Até Trump, havia limites que não se podiam ultrapassar no discurso político sem penalização pelo eleitorado. Era inconcebível que um candidato gozasse com uma pessoa por causa de uma deficiência física, por exemplo. Como era inconcebível que um candidato incitasse os seus apoiantes a agredir manifestantes ou que sugerisse que alguém atacasse fisicamente a sua adversária. Ou que convidasse uma potência estrangeira a piratar as comunicações de um rival. Mas Trump fez tudo isso reiteradamente e a sua campanha não parece ter sido afectada. Se Trump se tivesse desculpado, teria reconhecido a existência de limites no combate político, mas Trump não os reconhece e não os aceitou na campanha. Nem o limite da soberania nacional, nem o da lei, nem o da democracia, nem o da civilidade, nem o da tradição política, nem o da decência ou os limites éticos que excluem o racismo, a xenofobia, o sexismo ou a homofobia.
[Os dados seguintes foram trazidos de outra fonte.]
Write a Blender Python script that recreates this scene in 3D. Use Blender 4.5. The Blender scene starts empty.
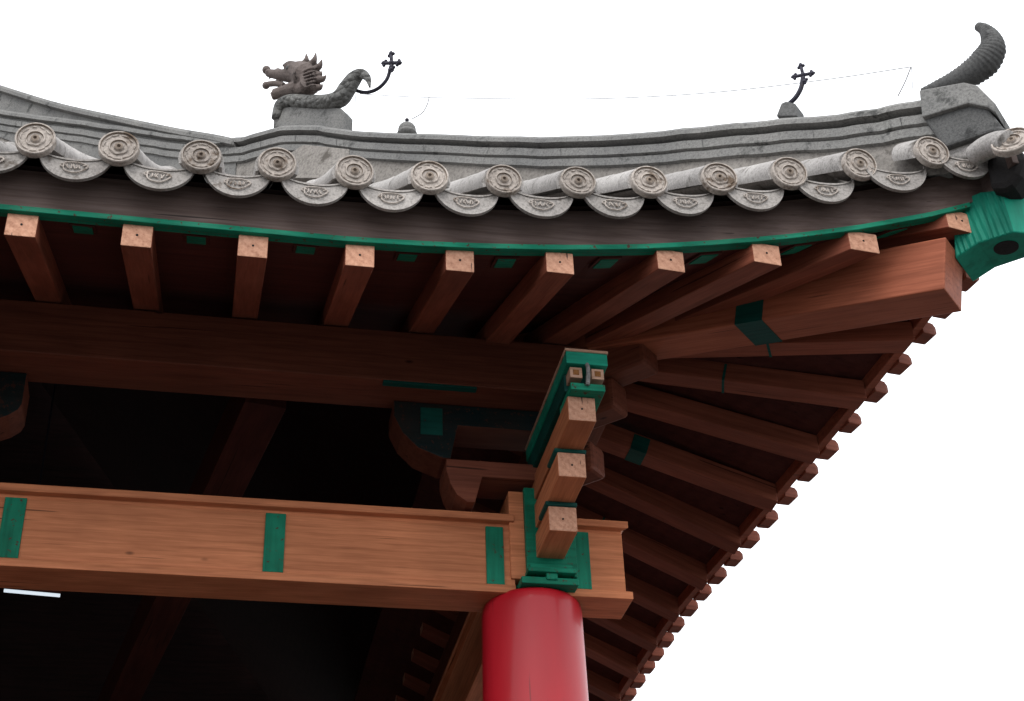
import bpy, bmesh, math, random
from mathutils import Vector, Matrix
random.seed(7)
R = math.radians
scn = bpy.context.scene
COL = scn.collection
V = Vector

# ------------------------------------------------------------------ camera (eye is the origin, ground 1.6 m below)
P, YAW, ROLL, F = R(33.85), R(12.45), R(-2.34), 1553.0
fw = V((math.sin(YAW)*math.cos(P), math.cos(YAW)*math.cos(P), math.sin(P)))
rt = V((math.cos(YAW), -math.sin(YAW), 0)); up = rt.cross(fw)
rt2 = rt*math.cos(ROLL)+up*math.sin(ROLL); up2 = -rt*math.sin(ROLL)+up*math.cos(ROLL)
cd = bpy.data.cameras.new('camera'); cam = bpy.data.objects.new('camera', cd); COL.objects.link(cam)
cd.sensor_width = 36; cd.lens = F/1024*36; cd.clip_end = 3000; cd.clip_start = .05
cam.matrix_world = Matrix((rt2, up2, -fw)).transposed().to_4x4()
scn.camera = cam
def ray(x, y): return rt2*((x-512)/F) - up2*((y-350.5)/F) + fw
GZ = -1.6
XC, YC, ZC = 1.392, 6.121, 2.90            # corner column
SD = XC+YC                                  # hip plane: x + y = SD
def on_y(x, y, Y): d = ray(x, y); return d*(Y/d.y)
def on_hip(x, y, k=0.0): d = ray(x, y); return d*((SD+k)/(d.x+d.y))   # a point in the vertical plane of the hip

# ------------------------------------------------------------------ materials
def newmat(name):
    m = bpy.data.materials.new(name); m.use_nodes = True
    nt = m.node_tree; b = nt.nodes['Principled BSDF']; return m, nt, b
def nd(nt, t, **kw):
    n = nt.nodes.new(t)
    for k, v in kw.items():
        if k in n.inputs: n.inputs[k].default_value = v
        else: setattr(n, k, v)
    return n
def ramp(nt, fac, stops):
    r = nt.nodes.new('ShaderNodeValToRGB'); e = r.color_ramp.elements
    while len(e) < len(stops): e.new(.5)
    for i, (p, c) in enumerate(stops):
        e[i].position = p; e[i].color = (*c, 1) if len(c) == 3 else c
    nt.links.new(fac, r.inputs[0]); return r
def mapping(nt, scale, rnd=True, coord='Object'):
    tc = nt.nodes.new('ShaderNodeTexCoord'); mp = nt.nodes.new('ShaderNodeMapping')
    mp.inputs['Scale'].default_value = scale
    nt.links.new(tc.outputs[coord], mp.inputs['Vector'])
    if rnd:
        oi = nt.nodes.new('ShaderNodeObjectInfo'); ml = nd(nt, 'ShaderNodeMath', operation='MULTIPLY'); ml.inputs[1].default_value = 37.0
        nt.links.new(oi.outputs['Random'], ml.inputs[0]); cb = nt.nodes.new('ShaderNodeCombineXYZ')
        for i in range(3): nt.links.new(ml.outputs[0], cb.inputs[i])
        nt.links.new(cb.outputs[0], mp.inputs['Location'])
    return mp.outputs[0]
def mixc(nt, fac, a, b, mode='MIX'):
    m = nt.nodes.new('ShaderNodeMix'); m.data_type = 'RGBA'; m.blend_type = mode
    L = nt.links
    for val, idx in ((fac, 0), (a, 6), (b, 7)):
        if hasattr(val, 'is_linked'): L.new(val, m.inputs[idx])
        elif isinstance(val, (int, float)): m.inputs[idx].default_value = val
        else: m.inputs[idx].default_value = (*val, 1)
    return m.outputs[2]
def wood(name, dark, light, rough=.6, knots=True, bump=.25, var=.12):
    m, nt, b = newmat(name); L = nt.links
    v = mapping(nt, (1.3, 16, 16))
    n1 = nd(nt, 'ShaderNodeTexNoise', Scale=1.6, Detail=8.0, Roughness=.62, Distortion=.6); L.new(v, n1.inputs['Vector'])
    v2 = mapping(nt, (6, 160, 160)); n2 = nd(nt, 'ShaderNodeTexNoise', Scale=1.0, Detail=3.0); L.new(v2, n2.inputs['Vector'])
    c = ramp(nt, n1.outputs[0], [(.3, dark), (.68, light)]).outputs[0]
    f2 = ramp(nt, n2.outputs[0], [(.35, (.80, .76, .74)), (.6, (1, 1, 1))]).outputs[0]
    c = mixc(nt, .75, c, f2, 'MULTIPLY')
    wv = nd(nt, 'ShaderNodeTexWave', Scale=9.0, Distortion=4.5, Detail=3.0); wv.inputs['Detail Scale'].default_value = 1.6; wv.bands_direction = 'Z'
    L.new(mapping(nt, (.22, .7, 1)), wv.inputs['Vector'])
    c = mixc(nt, .5, c, ramp(nt, wv.outputs[1], [(.0, (.80, .74, .70)), (.45, (1.04, 1.03, 1.02))]).outputs[0], 'MULTIPLY')
    v4 = mapping(nt, (1, 1, 1)); n4 = nd(nt, 'ShaderNodeTexNoise', Scale=2.2, Detail=4.0); L.new(v4, n4.inputs['Vector'])
    c = mixc(nt, 1.0, c, ramp(nt, n4.outputs[0], [(.3, (1-var*2,)*3), (.7, (1+var*.3,)*3)]).outputs[0], 'MULTIPLY')
    # fine checks along the grain
    v5 = mapping(nt, (1.4, 60, 60)); n5 = nd(nt, 'ShaderNodeTexNoise', Scale=1.0, Detail=2.0); L.new(v5, n5.inputs['Vector'])
    ck = ramp(nt, n5.outputs[0], [(.27, (1, 1, 1)), (.30, (0, 0, 0))]).outputs[0]
    c = mixc(nt, ck, c, tuple(x*.35 for x in dark))
    if knots:
        v3 = mapping(nt, (1.5, 3.2, 3.2)); vo = nd(nt, 'ShaderNodeTexVoronoi', Scale=1.25); L.new(v3, vo.inputs['Vector'])
        k = ramp(nt, vo.outputs['Distance'], [(.018, (1, 1, 1)), (.05, (0, 0, 0))]).outputs[0]
        c = mixc(nt, k, c, tuple(x*.22 for x in dark))
    oi = nt.nodes.new('ShaderNodeObjectInfo')
    hv = nt.nodes.new('ShaderNodeMapRange'); hv.inputs['To Min'].default_value = 1-var; hv.inputs['To Max'].default_value = 1+var
    L.new(oi.outputs['Random'], hv.inputs['Value'])
    hs = nt.nodes.new('ShaderNodeHueSaturation'); L.new(hv.outputs[0], hs.inputs['Value']); L.new(c, hs.inputs['Color'])
    L.new(hs.outputs[0], b.inputs['Base Color']); b.inputs['Roughness'].default_value = rough
    b.inputs['Specular IOR Level'].default_value = .15
    bp = nd(nt, 'ShaderNodeBump', Strength=bump, Distance=.004); L.new(n1.outputs[0], bp.inputs['Height']); L.new(bp.outputs[0], b.inputs['Normal'])
    return m
M = {}
M['timber'] = wood('timber_wood', (.46, .163, .074), (.63, .236, .112))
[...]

Trump fez algo ainda mais inesperado: na era da Internet e do excesso de informação e de debate, retirou o critério da verdade e da racionalidade do discurso político. É falso que a criminalidade e o desemprego esteja a crescer? É impossível construir o muro na fronteira mexicana ou expulsar 11 milhões de emigrantes ilegais? Que importa, se as pessoas gostam de o ouvir dizer isso? Não é que as pessoas que o apoiam pensem que isso é verdade. A questão é que isso lhes é indiferente, porque o discurso de Trump reproduz os seus sentimentos.
O que é significativo não é que Trump tenha ultrapassado todos esses limites. Muitos outros candidatos o fizeram antes. O que acontece é que esses pagaram o preço. O que é significativo é que Trump tenha ultrapassado os limites e que isso tenha funcionado a seu favor junto do eleitorado e que tenha sido valorizado pelos media.
Durante demasiado tempo, os media trataram Trump não com o nível de exigente escrutínio a que deviam submeter um candidato presidencial mas como um útil palhaço que lhes permitia subir as audiências. O peso que Trump conquistou é, assim, não só uma consequência da acção dos media para-fascistas que o apoiaram (como a Fox News) mas da deficiente acção de escrutínio e crítica exercida pelos media respeitáveis. Hoje, os americanos adoram Trump. Todos? Não. Mas os suficientes para alterar de forma decisiva a política americana. Tal como o Front National de Marine Le Pen fez em França.
Trump deu a ideias até aqui contidas por um cordão sanitário um inesperado direito de cidade e revitalizou a direita fascista, racista e xenófoba de uma forma inesperada. Trump federou e dinamizou, com a sua campanha, inúmeros grupos em vias de desagregação - como o partido nazi americano ou a Ku Klux Klan - que encontraram aí a plataforma pública comum que lhes faltava.
Até Trump, a política visava, com todos os seus erros e desvios, eleger o melhor. Para os apoiantes de Trump essa é uma ideia “elitista”. Trump não está preparado para ser Presidente? Os seus apoiantes também não e gostam de Trump porque ele é como eles. Ou pior, porque diz tudo aquilo que eles não se atrevem a dizer. Não pertence “ao sistema”. E gostam dele assim. Esse legado populista de Trump não irá ficar por aqui.